What is required — Omit every picture, and retype the lines that run from the beginning of the data below through the line containing "rng = np.random.default_rng(7)", inclusive.

Stored data —
========
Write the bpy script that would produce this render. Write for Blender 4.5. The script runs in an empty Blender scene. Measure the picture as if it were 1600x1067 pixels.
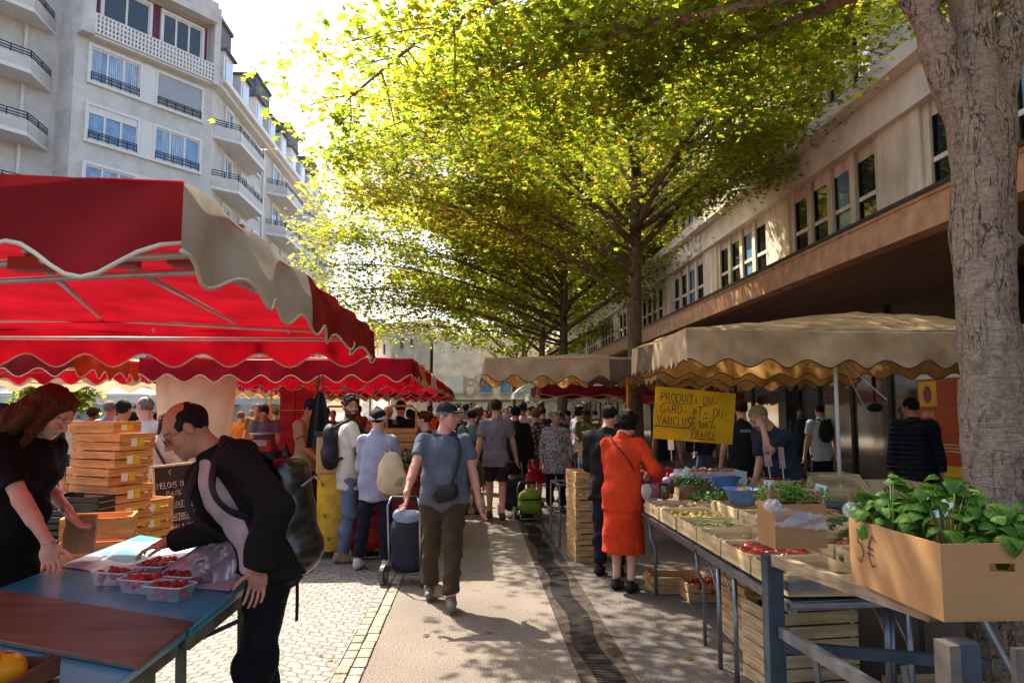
import bpy, math, random
import numpy as np
from mathutils import Vector, Matrix
C = bpy.context.scene
COL = C.collection
PI = math.pi
R = math.radians
random.seed(7)
rng = np.random.default_rng(7)

# ------------------------------------------------------------------ camera
F = 1150.0; CAMZ = 1.65
TH = math.atan(107 / F); PS = math.atan(60 * math.cos(TH) / F)
cf = Vector((math.sin(PS) * math.cos(TH), math.cos(PS) * math.cos(TH), math.sin(TH)))
cr = Vector((math.cos(PS), -math.sin(PS), 0)); cu = cr.cross(cf)
cam_d = bpy.data.cameras.new('camera'); cam = bpy.data.objects.new('camera', cam_d); COL.objects.link(cam)
cam_d.sensor_width = 36; cam_d.lens = F / 1600 * 36; cam_d.clip_end = 2000; cam_d.clip_start = .05
m = Matrix((cr, cu, -cf)).transposed().to_4x4(); m.translation = Vector((0, 0, CAMZ)); cam.matrix_world = m
C.camera = cam

# ------------------------------------------------------------------ light
SUN_EL = R(51); SUN_H = Vector((-.517, .856, 0)).normalized()
SD = Vector((SUN_H.x * math.cos(SUN_EL), SUN_H.y * math.cos(SUN_EL), math.sin(SUN_EL)))
sl = bpy.data.lights.new('sun', 'SUN'); so = bpy.data.objects.new('sun', sl); COL.objects.link(so)
sl.energy = 4.6; sl.angle = R(.6); sl.color = (1, .90, .74)
so.rotation_euler = SD.to_track_quat('Z', 'Y').to_euler()
w = bpy.data.worlds.new('World'); C.world = w; w.use_nodes = True
nt = w.node_tree; bg = nt.nodes['Background']
sky = nt.nodes.new('ShaderNodeTexSky'); sky.sky_type = 'NISHITA'; sky.sun_disc = False
sky.sun_elevation = SUN_EL; sky.sun_rotation = math.atan2(SUN_H.x, SUN_H.y)
sky.air_density = 1.0; sky.dust_density = 3.5; sky.ozone_density = .8
nt.links.new(sky.outputs[0], bg.inputs[0]); bg.inputs[1].default_value = .15
C.view_settings.view_transform = 'Standard'; C.view_settings.look = 'None'
C.view_settings.exposure = 1.6; C.view_settings.gamma = 1
C.cycles.max_bounces = 8; C.cycles.diffuse_bounces = 3; C.cycles.transmission_bounces = 4
C.cycles.transparent_max_bounces = 8; C.cycles.caustics_reflective = False; C.cycles.caustics_refractive = False
C.cycles.use_denoising = True; C.cycles.sample_clamp_indirect = 6

# ------------------------------------------------------------------ pixel helpers (photo pixels, 1600x1067)
def ray(px, py):
    return cf + cr * ((px - 800) / F) + cu * ((533.5 - py) / F)
def at(px, py, Y):
    d = ray(px, py); t = Y / d.y
    return Vector((d.x * t, Y, CAMZ + d.z * t))
def gz(px, py, z=0):
    d = ray(px, py); t = (z - CAMZ) / d.z
    return Vector((d.x * t, d.y * t, z))
def xat(px, Y, z=1.2):
    a = at(px, 640, Y).x
    for _ in range(3):
        v = Vector((a, Y, z - CAMZ)); q = 800 + F * v.dot(cr) / v.dot(cf); a += (px - q) / F * v.dot(cf)
    return a

# ------------------------------------------------------------------ materials
MATS = {}
def S(c):   # sRGB-ish triple or hex -> linear
    if isinstance(c, str):
        c = [int(c[i:i + 2], 16) / 255 for i in (0, 2, 4)]
        c = [x / 12.92 if x <= .04045 else ((x + .055) / 1.055) ** 2.4 for x in c]
    return tuple(c[:3]) + (1,)
def mat(name, col, rough=.7, var=.12, scale=6, bump=0, bscale=40, metal=0, trans=0, stretch=(1, 1, 1), spec=.4,
        coat=0, attr=None, detail=6, col2=None, alpha=1, coords='Object'):
    if name in MATS: return MATS[name]
    M = bpy.data.materials.new(name); M.use_nodes = True; MATS[name] = M
    n = M.node_tree.nodes; L = M.node_tree.links; b = n['Principled BSDF']; out = n['Material Output']
    c = S(col)
    tc = n.new('ShaderNodeTexCoord'); mp = n.new('ShaderNodeMapping'); mp.inputs['Scale'].default_value = stretch
    L.new(tc.outputs[coords], mp.inputs[0])
    nz = n.new('ShaderNodeTexNoise'); nz.inputs['Scale'].default_value = scale; nz.inputs['Detail'].default_value = detail
    L.new(mp.outputs[0], nz.inputs[0])
    rmp = n.new('ShaderNodeMapRange'); rmp.inputs[1].default_value = .3; rmp.inputs[2].default_value = .7
    L.new(nz.outputs[0], rmp.inputs[0])
    if attr:
        at_ = n.new('ShaderNodeAttribute'); at_.attribute_name = attr
        mx = n.new('ShaderNodeMix'); mx.data_type = 'RGBA'; mx.blend_type = 'MULTIPLY'; mx.inputs[0].default_value = 1
        L.new(at_.outputs[0], mx.inputs[6]); g = n.new('ShaderNodeMix'); g.data_type = 'RGBA'
        g.inputs[6].default_value = (1 - var,) * 3 + (1,); g.inputs[7].default_value = (1 + var * .3,) * 3 + (1,)
        L.new(rmp.outputs[0], g.inputs[0]); L.new(g.outputs[2], mx.inputs[7]); csock = mx.outputs[2]
    else:
        mx = n.new('ShaderNodeMix'); mx.data_type = 'RGBA'
        c2 = S(col2) if col2 else tuple(x * (1 - var) ** 2 for x in c[:3]) + (1,)
        mx.inputs[6].default_value = c2
        mx.inputs[7].default_value = c if col2 else tuple(min(1, x * (1 + var)) for x in c[:3]) + (1,)
        L.new(rmp.outputs[0], mx.inputs[0]); csock = mx.outputs[2]
    L.new(csock, b.inputs['Base Color'])
    b.inputs['Roughness'].default_value = rough; b.inputs['Metallic'].default_value = metal
    b.inputs['Specular IOR Level'].default_value = spec
    if coat: b.inputs['Coat Weight'].default_value = coat; b.inputs['Coat Roughness'].default_value = .1
    if alpha < 1: b.inputs['Alpha'].default_value = alpha
    nrm = None
    if bump:
        nb = n.new('ShaderNodeTexNoise'); nb.inputs['Scale'].default_value = bscale; nb.inputs['Detail'].default_value = 4
        L.new(mp.outputs[0], nb.inputs[0]); bp = n.new('ShaderNodeBump'); bp.inputs['Strength'].default_value = min(1, bump)
        bp.inputs['Distance'].default_value = .01 * max(1, bump); L.new(nb.outputs[0], bp.inputs['Height'])
        L.new(bp.outputs[0], b.inputs['Normal']); nrm = bp
    if trans:
        t = n.new('ShaderNodeBsdfTranslucent'); ms = n.new('ShaderNodeMixShader'); ms.inputs[0].default_value = trans
        L.new(csock, t.inputs[0]); L.new(b.outputs[0], ms.inputs[1]); L.new(t.outputs[0], ms.inputs[2])
        if nrm: L.new(nrm.outputs[0], t.inputs['Normal'])
        L.new(ms.outputs[0], out.inputs[0])
    return M
def nodes_of(M):
    n = M.node_tree.nodes; return n, M.node_tree.links, n['Principled BSDF']
def math_node(n, L, op, a, b=None, c=None):
    k = n.new('ShaderNodeMath'); k.operation = op
    for i, v in enumerate((a, b, c)):
        if v is None: continue
        if isinstance(v, (int, float)): k.inputs[i].default_value = v
        else: L.new(v, k.inputs[i])
    return k.outputs[0]

# ------------------------------------------------------------------ objects
def tag(o, label=None, cat=None, group=None, kind=None):
    if label: o['label'] = label
    if cat: o['category'] = cat
    if group: o['group'] = group
    if kind: o['kind'] = kind
    return o
def empty(name, loc=(0, 0, 0), rz=0, label=None, cat=None, group=None, parent=None):
    o = bpy.data.objects.new(name, None); COL.objects.link(o); o.location = loc; o.rotation_euler = (0, 0, rz)
    o.empty_display_size = .1
    if parent: o.parent = parent
    return tag(o, label, cat, group)
def children(o): return [c for c in bpy.data.objects if c.parent == o]
def copy_tree(o, parent=None, kids=None):
    if kids is None:
        kids = {}
        for c in bpy.data.objects:
            if c.parent: kids.setdefault(c.parent.name, []).append(c)
    c = o.copy(); COL.objects.link(c)
    if parent: c.parent = parent
    for ch in kids.get(o.name, []): copy_tree(ch, c, kids)
    return c
def link_np(name, V, Fc, material, parent=None, smooth=False, loc=None, col=None, fmat=None):
    """V (n,3); Fc list of faces or (m,k) array."""
    me = bpy.data.meshes.new(name)
    if isinstance(Fc, np.ndarray):
        k = Fc.shape[1]; nf = len(Fc)
        me.vertices.add(len(V)); me.vertices.foreach_set('co', np.ascontiguousarray(V, dtype=np.float32).ravel())
        me.loops.add(nf * k); me.loops.foreach_set('vertex_index', Fc.astype(np.int32).ravel())
        me.polygons.add(nf); me.polygons.foreach_set('loop_start', np.arange(0, nf * k, k, dtype=np.int32))
        me.update(calc_edges=True)
    else:
        me.from_pydata([tuple(v) for v in V], [], Fc)
    mats = material if isinstance(material, (list, tuple)) else [material]
    for q in mats: me.materials.append(q)
    if fmat is not None: me.polygons.foreach_set('material_index', np.array(fmat, dtype=np.int32))
    if smooth: me.polygons.foreach_set('use_smooth', np.ones(len(me.polygons), dtype=bool))
    if col is not None:
        a = me.color_attributes.new('Col', 'FLOAT_COLOR', 'POINT')
        cc = np.ones((len(V), 4), dtype=np.float32); cc[:, :3] = col; a.data.foreach_set('color', cc.ravel())
    me.update()
    o = bpy.data.objects.new(name, me); COL.objects.link(o)
    if parent: o.parent = parent
    if loc is not None: o.location = loc
    return o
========
Final result —
Write the bpy script that would produce this render. Write for Blender 4.5. The script runs in an empty Blender scene. Measure the picture as if it were 1600x1067 pixels.
import bpy, math, random
import numpy as np
from mathutils import Vector, Matrix
C = bpy.context.scene
COL = C.collection
PI = math.pi
R = math.radians
random.seed(7)
rng = np.random.default_rng(7)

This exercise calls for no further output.